_Exercise instructions_
Will you output all of the data below exactly, omitting the images?

_Extracted material_
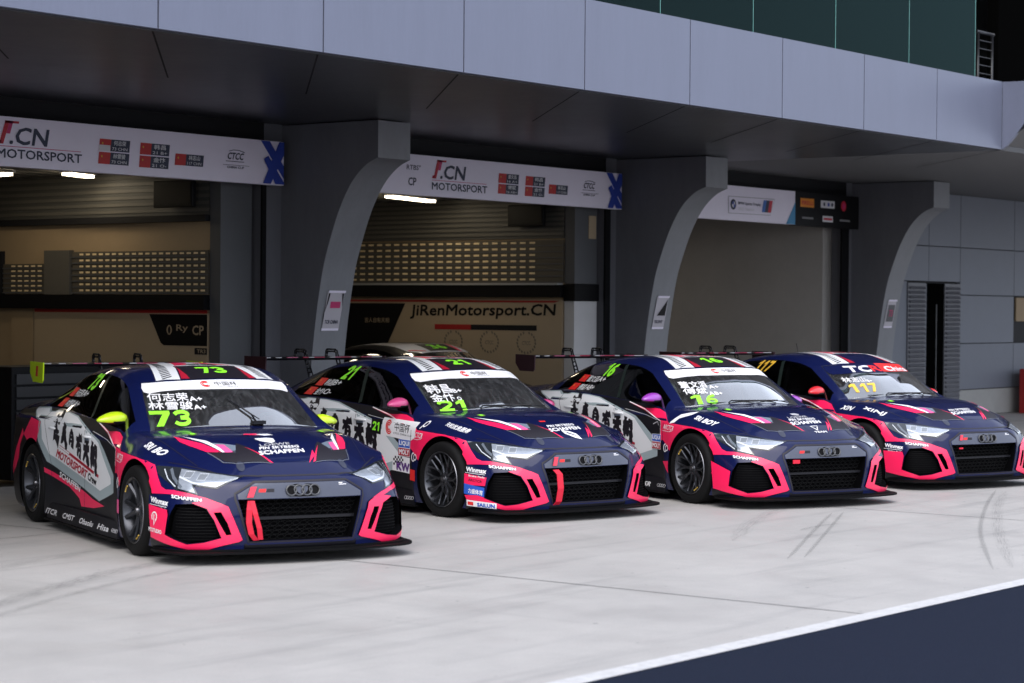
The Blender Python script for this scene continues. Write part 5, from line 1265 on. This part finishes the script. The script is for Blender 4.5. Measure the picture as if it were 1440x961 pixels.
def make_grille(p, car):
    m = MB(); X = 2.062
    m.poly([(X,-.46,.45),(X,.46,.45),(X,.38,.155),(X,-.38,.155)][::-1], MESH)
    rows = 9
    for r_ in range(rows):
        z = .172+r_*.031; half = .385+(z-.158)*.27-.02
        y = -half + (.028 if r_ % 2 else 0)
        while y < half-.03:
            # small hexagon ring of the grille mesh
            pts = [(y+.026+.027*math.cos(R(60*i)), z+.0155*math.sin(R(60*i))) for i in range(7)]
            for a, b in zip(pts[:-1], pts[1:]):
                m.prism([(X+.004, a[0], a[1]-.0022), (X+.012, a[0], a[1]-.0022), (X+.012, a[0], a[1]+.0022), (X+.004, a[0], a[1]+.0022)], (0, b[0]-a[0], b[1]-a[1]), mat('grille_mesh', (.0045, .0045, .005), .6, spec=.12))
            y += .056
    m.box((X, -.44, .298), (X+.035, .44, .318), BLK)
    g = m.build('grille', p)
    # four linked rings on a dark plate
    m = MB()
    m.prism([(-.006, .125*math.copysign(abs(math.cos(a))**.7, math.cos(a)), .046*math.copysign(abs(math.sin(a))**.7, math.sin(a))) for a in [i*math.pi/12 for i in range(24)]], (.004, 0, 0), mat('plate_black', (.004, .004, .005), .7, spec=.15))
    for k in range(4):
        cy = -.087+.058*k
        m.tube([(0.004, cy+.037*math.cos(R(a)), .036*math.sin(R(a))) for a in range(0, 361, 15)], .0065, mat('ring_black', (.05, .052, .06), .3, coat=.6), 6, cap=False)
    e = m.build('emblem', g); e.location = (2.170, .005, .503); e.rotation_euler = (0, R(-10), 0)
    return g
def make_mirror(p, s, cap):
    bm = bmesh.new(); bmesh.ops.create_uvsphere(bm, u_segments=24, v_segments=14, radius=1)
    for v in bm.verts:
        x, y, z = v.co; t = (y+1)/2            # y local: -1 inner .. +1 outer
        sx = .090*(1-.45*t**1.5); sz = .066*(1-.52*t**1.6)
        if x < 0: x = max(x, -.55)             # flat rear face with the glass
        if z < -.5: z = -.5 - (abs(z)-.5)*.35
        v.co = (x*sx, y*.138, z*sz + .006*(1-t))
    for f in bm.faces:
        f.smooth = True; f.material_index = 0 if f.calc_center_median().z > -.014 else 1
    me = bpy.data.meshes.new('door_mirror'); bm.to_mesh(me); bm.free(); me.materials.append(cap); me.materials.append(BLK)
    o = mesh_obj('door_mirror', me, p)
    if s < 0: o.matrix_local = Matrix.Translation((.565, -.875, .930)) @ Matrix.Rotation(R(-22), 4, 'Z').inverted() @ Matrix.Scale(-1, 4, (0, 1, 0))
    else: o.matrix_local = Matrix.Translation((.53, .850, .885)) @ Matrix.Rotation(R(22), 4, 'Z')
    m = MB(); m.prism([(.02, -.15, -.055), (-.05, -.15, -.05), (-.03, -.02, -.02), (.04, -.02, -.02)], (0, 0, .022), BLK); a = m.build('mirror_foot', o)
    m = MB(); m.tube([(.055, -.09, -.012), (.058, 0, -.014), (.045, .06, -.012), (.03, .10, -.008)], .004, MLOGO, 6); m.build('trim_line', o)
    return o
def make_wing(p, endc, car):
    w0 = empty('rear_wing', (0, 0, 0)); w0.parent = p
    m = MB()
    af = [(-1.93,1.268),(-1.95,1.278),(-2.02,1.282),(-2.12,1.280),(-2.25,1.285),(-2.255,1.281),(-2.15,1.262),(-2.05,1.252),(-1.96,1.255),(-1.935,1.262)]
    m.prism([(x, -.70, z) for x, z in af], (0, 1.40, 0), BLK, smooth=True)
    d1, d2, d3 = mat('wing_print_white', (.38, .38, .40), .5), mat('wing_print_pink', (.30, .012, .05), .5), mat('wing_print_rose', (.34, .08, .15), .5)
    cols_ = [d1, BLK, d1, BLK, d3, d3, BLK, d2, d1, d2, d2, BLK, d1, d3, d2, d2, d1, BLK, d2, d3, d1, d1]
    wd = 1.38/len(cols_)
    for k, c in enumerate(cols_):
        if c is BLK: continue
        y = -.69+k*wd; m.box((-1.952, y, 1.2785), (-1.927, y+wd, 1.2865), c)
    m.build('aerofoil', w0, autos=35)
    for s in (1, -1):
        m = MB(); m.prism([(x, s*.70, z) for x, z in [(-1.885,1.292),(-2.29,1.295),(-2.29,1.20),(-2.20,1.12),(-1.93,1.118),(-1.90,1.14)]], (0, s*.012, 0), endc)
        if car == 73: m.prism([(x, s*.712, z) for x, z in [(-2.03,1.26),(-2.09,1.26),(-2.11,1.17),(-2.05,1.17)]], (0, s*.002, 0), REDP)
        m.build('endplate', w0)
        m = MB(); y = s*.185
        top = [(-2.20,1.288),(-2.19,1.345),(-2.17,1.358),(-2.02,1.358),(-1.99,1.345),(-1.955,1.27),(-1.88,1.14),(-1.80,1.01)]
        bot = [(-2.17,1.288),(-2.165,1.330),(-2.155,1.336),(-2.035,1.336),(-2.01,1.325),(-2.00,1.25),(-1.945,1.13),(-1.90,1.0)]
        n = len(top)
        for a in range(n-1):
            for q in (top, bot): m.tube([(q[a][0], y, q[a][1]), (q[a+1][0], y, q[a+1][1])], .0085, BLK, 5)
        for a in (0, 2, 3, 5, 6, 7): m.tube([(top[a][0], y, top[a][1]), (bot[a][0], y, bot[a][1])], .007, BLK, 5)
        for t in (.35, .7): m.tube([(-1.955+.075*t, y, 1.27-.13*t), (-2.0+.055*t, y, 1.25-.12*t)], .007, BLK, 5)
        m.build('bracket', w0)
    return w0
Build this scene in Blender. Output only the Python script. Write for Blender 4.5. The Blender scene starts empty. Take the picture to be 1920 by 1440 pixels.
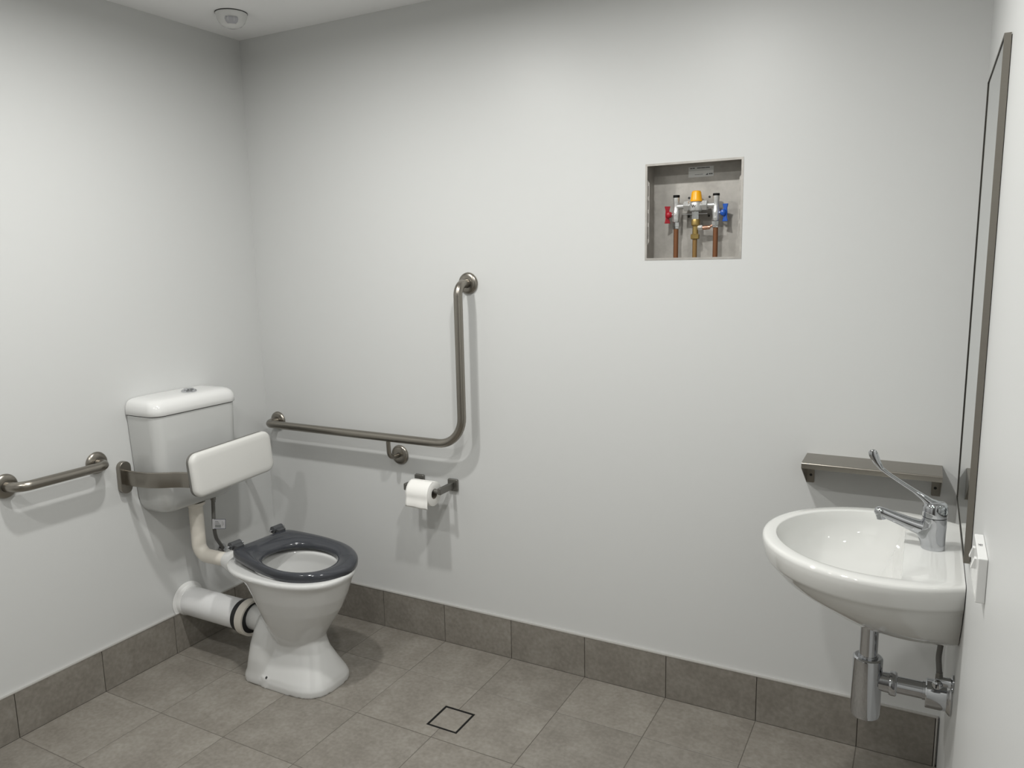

_Solved exercise_
The Blender Python script for this scene continues. Write part 5, from line 1265 on. This part finishes the script. The script is for Blender 4.5. Measure the picture as if it were 1440x961 pixels.
def make_grille(p, car):
    m = MB(); X = 2.062
    m.poly([(X,-.46,.45),(X,.46,.45),(X,.38,.155),(X,-.38,.155)][::-1], MESH)
    rows = 9
    for r_ in range(rows):
        z = .172+r_*.031; half = .385+(z-.158)*.27-.02
        y = -half + (.028 if r_ % 2 else 0)
        while y < half-.03:
            # small hexagon ring of the grille mesh
            pts = [(y+.026+.027*math.cos(R(60*i)), z+.0155*math.sin(R(60*i))) for i in range(7)]
            for a, b in zip(pts[:-1], pts[1:]):
                m.prism([(X+.004, a[0], a[1]-.0022), (X+.012, a[0], a[1]-.0022), (X+.012, a[0], a[1]+.0022), (X+.004, a[0], a[1]+.0022)], (0, b[0]-a[0], b[1]-a[1]), mat('grille_mesh', (.0045, .0045, .005), .6, spec=.12))
            y += .056
    m.box((X, -.44, .298), (X+.035, .44, .318), BLK)
    g = m.build('grille', p)
    # four linked rings on a dark plate
    m = MB()
    m.prism([(-.006, .125*math.copysign(abs(math.cos(a))**.7, math.cos(a)), .046*math.copysign(abs(math.sin(a))**.7, math.sin(a))) for a in [i*math.pi/12 for i in range(24)]], (.004, 0, 0), mat('plate_black', (.004, .004, .005), .7, spec=.15))
    for k in range(4):
        cy = -.087+.058*k
        m.tube([(0.004, cy+.037*math.cos(R(a)), .036*math.sin(R(a))) for a in range(0, 361, 15)], .0065, mat('ring_black', (.05, .052, .06), .3, coat=.6), 6, cap=False)
    e = m.build('emblem', g); e.location = (2.170, .005, .503); e.rotation_euler = (0, R(-10), 0)
    return g
def make_mirror(p, s, cap):
    bm = bmesh.new(); bmesh.ops.create_uvsphere(bm, u_segments=24, v_segments=14, radius=1)
    for v in bm.verts:
        x, y, z = v.co; t = (y+1)/2            # y local: -1 inner .. +1 outer
        sx = .090*(1-.45*t**1.5); sz = .066*(1-.52*t**1.6)
        if x < 0: x = max(x, -.55)             # flat rear face with the glass
        if z < -.5: z = -.5 - (abs(z)-.5)*.35
        v.co = (x*sx, y*.138, z*sz + .006*(1-t))
    for f in bm.faces:
        f.smooth = True; f.material_index = 0 if f.calc_center_median().z > -.014 else 1
    me = bpy.data.meshes.new('door_mirror'); bm.to_mesh(me); bm.free(); me.materials.append(cap); me.materials.append(BLK)
    o = mesh_obj('door_mirror', me, p)
    if s < 0: o.matrix_local = Matrix.Translation((.565, -.875, .930)) @ Matrix.Rotation(R(-22), 4, 'Z').inverted() @ Matrix.Scale(-1, 4, (0, 1, 0))
    else: o.matrix_local = Matrix.Translation((.53, .850, .885)) @ Matrix.Rotation(R(22), 4, 'Z')
    m = MB(); m.prism([(.02, -.15, -.055), (-.05, -.15, -.05), (-.03, -.02, -.02), (.04, -.02, -.02)], (0, 0, .022), BLK); a = m.build('mirror_foot', o)
    m = MB(); m.tube([(.055, -.09, -.012), (.058, 0, -.014), (.045, .06, -.012), (.03, .10, -.008)], .004, MLOGO, 6); m.build('trim_line', o)
    return o
def make_wing(p, endc, car):
    w0 = empty('rear_wing', (0, 0, 0)); w0.parent = p
    m = MB()
    af = [(-1.93,1.268),(-1.95,1.278),(-2.02,1.282),(-2.12,1.280),(-2.25,1.285),(-2.255,1.281),(-2.15,1.262),(-2.05,1.252),(-1.96,1.255),(-1.935,1.262)]
    m.prism([(x, -.70, z) for x, z in af], (0, 1.40, 0), BLK, smooth=True)
    d1, d2, d3 = mat('wing_print_white', (.38, .38, .40), .5), mat('wing_print_pink', (.30, .012, .05), .5), mat('wing_print_rose', (.34, .08, .15), .5)
    cols_ = [d1, BLK, d1, BLK, d3, d3, BLK, d2, d1, d2, d2, BLK, d1, d3, d2, d2, d1, BLK, d2, d3, d1, d1]
    wd = 1.38/len(cols_)
    for k, c in enumerate(cols_):
        if c is BLK: continue
        y = -.69+k*wd; m.box((-1.952, y, 1.2785), (-1.927, y+wd, 1.2865), c)
    m.build('aerofoil', w0, autos=35)
    for s in (1, -1):
        m = MB(); m.prism([(x, s*.70, z) for x, z in [(-1.885,1.292),(-2.29,1.295),(-2.29,1.20),(-2.20,1.12),(-1.93,1.118),(-1.90,1.14)]], (0, s*.012, 0), endc)
        if car == 73: m.prism([(x, s*.712, z) for x, z in [(-2.03,1.26),(-2.09,1.26),(-2.11,1.17),(-2.05,1.17)]], (0, s*.002, 0), REDP)
        m.build('endplate', w0)
        m = MB(); y = s*.185
        top = [(-2.20,1.288),(-2.19,1.345),(-2.17,1.358),(-2.02,1.358),(-1.99,1.345),(-1.955,1.27),(-1.88,1.14),(-1.80,1.01)]
        bot = [(-2.17,1.288),(-2.165,1.330),(-2.155,1.336),(-2.035,1.336),(-2.01,1.325),(-2.00,1.25),(-1.945,1.13),(-1.90,1.0)]
        n = len(top)
        for a in range(n-1):
            for q in (top, bot): m.tube([(q[a][0], y, q[a][1]), (q[a+1][0], y, q[a+1][1])], .0085, BLK, 5)
        for a in (0, 2, 3, 5, 6, 7): m.tube([(top[a][0], y, top[a][1]), (bot[a][0], y, bot[a][1])], .007, BLK, 5)
        for t in (.35, .7): m.tube([(-1.955+.075*t, y, 1.27-.13*t), (-2.0+.055*t, y, 1.25-.12*t)], .007, BLK, 5)
        m.build('bracket', w0)
    return w0
Build this scene in Blender. Output only the Python script. Write for Blender 4.5. The Blender scene starts empty. Take the picture to be 1920 by 1440 pixels.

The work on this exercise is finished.